Casting result of malloc to char (not char*) - why doesn't compiler complain?

Question

tmpString = (char*)malloc((strlen(name) + 1) * sizeof(char));
tmpString = (char )malloc((strlen(name) + 1) * sizeof(char));

What is the difference between these 2 lines?

My understanding is that the second line is wrong but from some reason the compiler says nothing.

Answer 1

The first line casts the (void) pointer that malloc returns into a pointer to char, thus preserving both its pointeredness. All it is telling the compiler is that "the memory at location X should be viewed as a character array".

The second cast turns the pointer returned by malloc into a single character.
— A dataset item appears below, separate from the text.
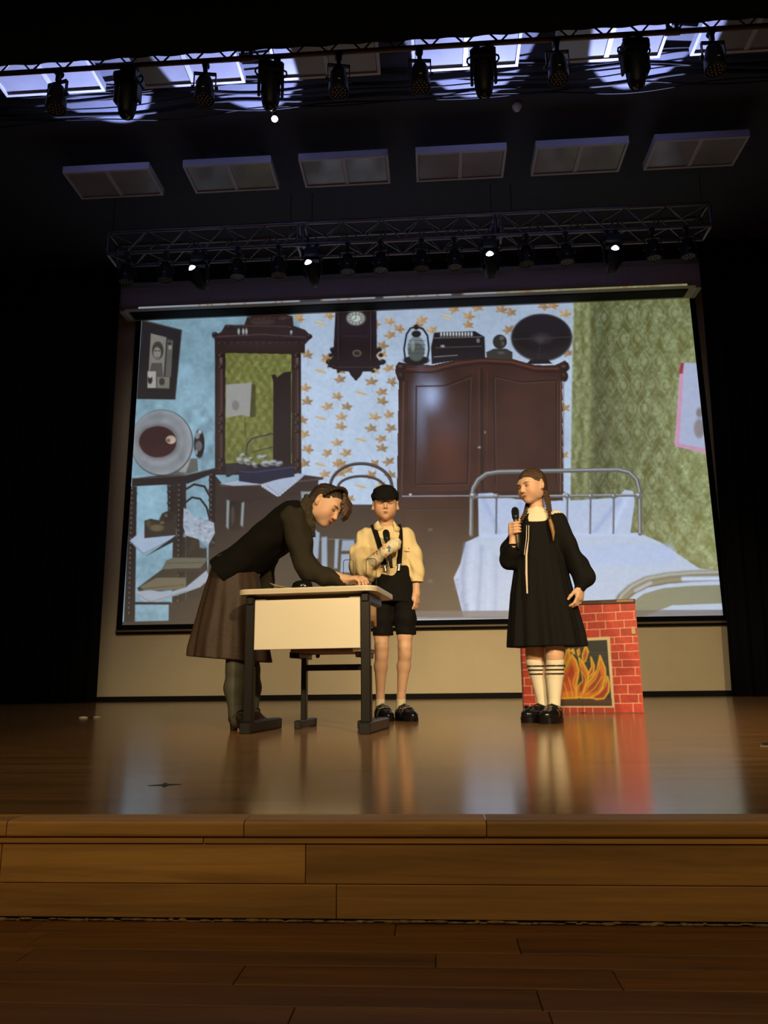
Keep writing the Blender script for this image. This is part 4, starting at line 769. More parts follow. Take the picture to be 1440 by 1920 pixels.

That's bad for multiple reasons:

• You lose the pointer as you've just turned the pointer into something completely different
• You're also losing the majority of the numerical value of the pointer because the size of the character is much less than the size of the pointer (in a lot of cases, the pointer is 32 or 64 bit in size but the character only 8 bit) and the "superfluous" bits get discarded.

I would think that a compiler with the warning level cranked up sufficiently high should warn about the second assignment.

Answer 2

The second line is wrong (casting to a char will truncate the pointer to just one byte, making the data tmpString contains an invalid address), but all casts in C are unchecked so you'll never get an error over them.